A microbrewery is very profitable and a fun business to have, it is one that is usually passed down to the next generation because of the passion and love that the owners have for it. South Africans love alcohol and most are always willing to try out something new. There are not that many microbreweries in South Africa.

The barriers to entry are a bit high, starting a microbrewery is going to cost a lot, rent, equipment and licenses make up the majority of this cost. This guide assumes that you already know how to brew alcohol and are looking for a way to turn it into a business, if you don’t then get some experience by volunteering to work at a microbrewery.

Choose the right location

The location of your microbrewery will be very important, you want to make sure that it’s situated in an area that receives a lot of foot traffic. Ideally, it should be in a city or a small town that attracts a lot of tourists.

A microbrewery in a poor small town will not really make a lot of money. The town has to attract a lot of tourists, this is because tourists are more likely to spend money in order to get a taste of local experiences.

Cities have so many people that there will inevitably be people who are just interested to check out your microbrewery. You will likely serve new faces everyday and a few regular ones.

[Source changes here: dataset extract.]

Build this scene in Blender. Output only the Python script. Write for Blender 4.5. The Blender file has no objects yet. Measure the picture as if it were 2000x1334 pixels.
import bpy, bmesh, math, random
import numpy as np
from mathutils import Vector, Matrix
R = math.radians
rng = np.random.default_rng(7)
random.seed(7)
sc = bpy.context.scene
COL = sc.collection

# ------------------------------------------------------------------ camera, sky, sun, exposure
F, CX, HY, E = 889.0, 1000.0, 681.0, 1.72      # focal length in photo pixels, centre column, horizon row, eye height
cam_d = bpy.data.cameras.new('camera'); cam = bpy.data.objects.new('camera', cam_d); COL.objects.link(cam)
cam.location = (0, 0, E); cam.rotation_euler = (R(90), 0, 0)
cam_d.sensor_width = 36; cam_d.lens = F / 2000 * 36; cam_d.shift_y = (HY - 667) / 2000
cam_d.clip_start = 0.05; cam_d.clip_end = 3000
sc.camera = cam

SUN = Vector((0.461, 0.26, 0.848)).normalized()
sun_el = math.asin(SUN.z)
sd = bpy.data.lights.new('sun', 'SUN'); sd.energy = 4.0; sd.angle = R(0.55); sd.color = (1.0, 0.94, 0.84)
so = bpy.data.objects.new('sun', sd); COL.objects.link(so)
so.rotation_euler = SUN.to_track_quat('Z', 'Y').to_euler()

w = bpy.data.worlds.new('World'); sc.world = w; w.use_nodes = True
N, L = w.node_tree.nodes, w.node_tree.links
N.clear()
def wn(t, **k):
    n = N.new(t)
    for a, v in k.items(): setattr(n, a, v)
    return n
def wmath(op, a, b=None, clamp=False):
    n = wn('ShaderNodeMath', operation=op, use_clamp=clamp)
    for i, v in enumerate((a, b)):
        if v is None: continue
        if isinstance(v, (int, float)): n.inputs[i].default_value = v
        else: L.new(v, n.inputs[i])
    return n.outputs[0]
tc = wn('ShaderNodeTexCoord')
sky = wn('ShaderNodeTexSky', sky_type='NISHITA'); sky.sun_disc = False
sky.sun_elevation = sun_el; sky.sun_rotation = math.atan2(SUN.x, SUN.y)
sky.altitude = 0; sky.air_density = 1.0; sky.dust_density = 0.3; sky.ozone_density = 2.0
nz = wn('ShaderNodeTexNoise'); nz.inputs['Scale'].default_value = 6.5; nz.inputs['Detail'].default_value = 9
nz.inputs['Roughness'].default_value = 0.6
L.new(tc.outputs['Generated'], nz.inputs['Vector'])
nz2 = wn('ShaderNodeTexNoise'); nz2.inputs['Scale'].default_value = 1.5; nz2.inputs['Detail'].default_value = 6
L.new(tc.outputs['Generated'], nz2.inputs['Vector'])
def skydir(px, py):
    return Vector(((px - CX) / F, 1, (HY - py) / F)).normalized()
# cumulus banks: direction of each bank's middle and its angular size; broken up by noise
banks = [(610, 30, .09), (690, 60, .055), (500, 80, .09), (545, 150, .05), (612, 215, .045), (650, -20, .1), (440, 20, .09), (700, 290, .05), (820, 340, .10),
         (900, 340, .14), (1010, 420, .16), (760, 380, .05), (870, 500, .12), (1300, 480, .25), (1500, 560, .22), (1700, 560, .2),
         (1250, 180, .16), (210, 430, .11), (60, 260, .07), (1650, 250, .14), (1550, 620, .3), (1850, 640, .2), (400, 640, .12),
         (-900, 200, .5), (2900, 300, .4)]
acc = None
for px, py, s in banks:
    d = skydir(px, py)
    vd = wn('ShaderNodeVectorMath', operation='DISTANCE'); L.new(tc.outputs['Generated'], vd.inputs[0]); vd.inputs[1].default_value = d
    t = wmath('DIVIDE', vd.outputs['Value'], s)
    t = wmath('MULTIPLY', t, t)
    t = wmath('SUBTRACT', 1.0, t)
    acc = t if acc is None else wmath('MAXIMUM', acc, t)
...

However, this is if you want to sell directly to your customers, which is what we recommend. Another option is brewing the beer then selling it to third parties through distributors.

Don’t lease operating premises that are directly in the city centre, rather situate your business in the outskirts. You are going to pay way more for rent when leasing in the city centre.

Set up operating premises

This is the tricky part; your operating premises should include both a brewery and also be some sort of restaurant. You can’t neglect selling food in your microbrewery, this will make people to stick around for longer and will buy more beer.

This is something that even the most stubborn of people realize at some point, a lot of your customers will ask if you are not selling any food. The food doesn’t have to be anything serious; you can sell burgers as a starting point. It sucks to be at a great microbrewery then leaving because you are hungry.

Make sure that lack of food will not be the reason why some people leave your microbrewery or why others will not return. The aim is to create an environment that will allow people to enjoy your passionately crafted beer. Your microbrewery should be a great place to be in.

This will cost a lot, you have to renovate the premises to fit the look and feel of a microbrewery, you might lease premises that were formerly used as a furniture shop. Renovations will cost a lot of money; this will include tearing down some walls and remaking the premises as a whole.

Register your business

There is a lot of registering and licensing that you need to do for this business, you first have to make sure that it is a registered company, apply for a liquor license and apply for a food license. You may also need to deal with the zoning laws. The food license is formally known as the certificate of acceptability and can be obtained from the department of health.

Registering a company only costs R125, the licenses that will be expensive are the other ones. Your operating premises should be all set at this point because they first assess your premises before giving you a liquor license.

Get a liability insurance

You need to have insurance; someone can get food poisoning due to the negligence of one of your staff members. This can result in a dragged-out legal battle that might bankrupt your business. It’s best to have a liability insurance to give you cover. You might also want to get cover that protects your business from theft and natural disasters.

Market your microbrewery

A microbrewery in a good location will market itself, you don’t have to worry much about marketing. You can increase awareness by having a grand opening day, you have to go out to give your customers the best experience.

They will surely return if they had a good experience in your place and will bring other people along. Influencer marketing works surprisingly well too, you don’t know how valuable social media attention is for this type of business. People can come flocking to your place because other people promoted it on social media.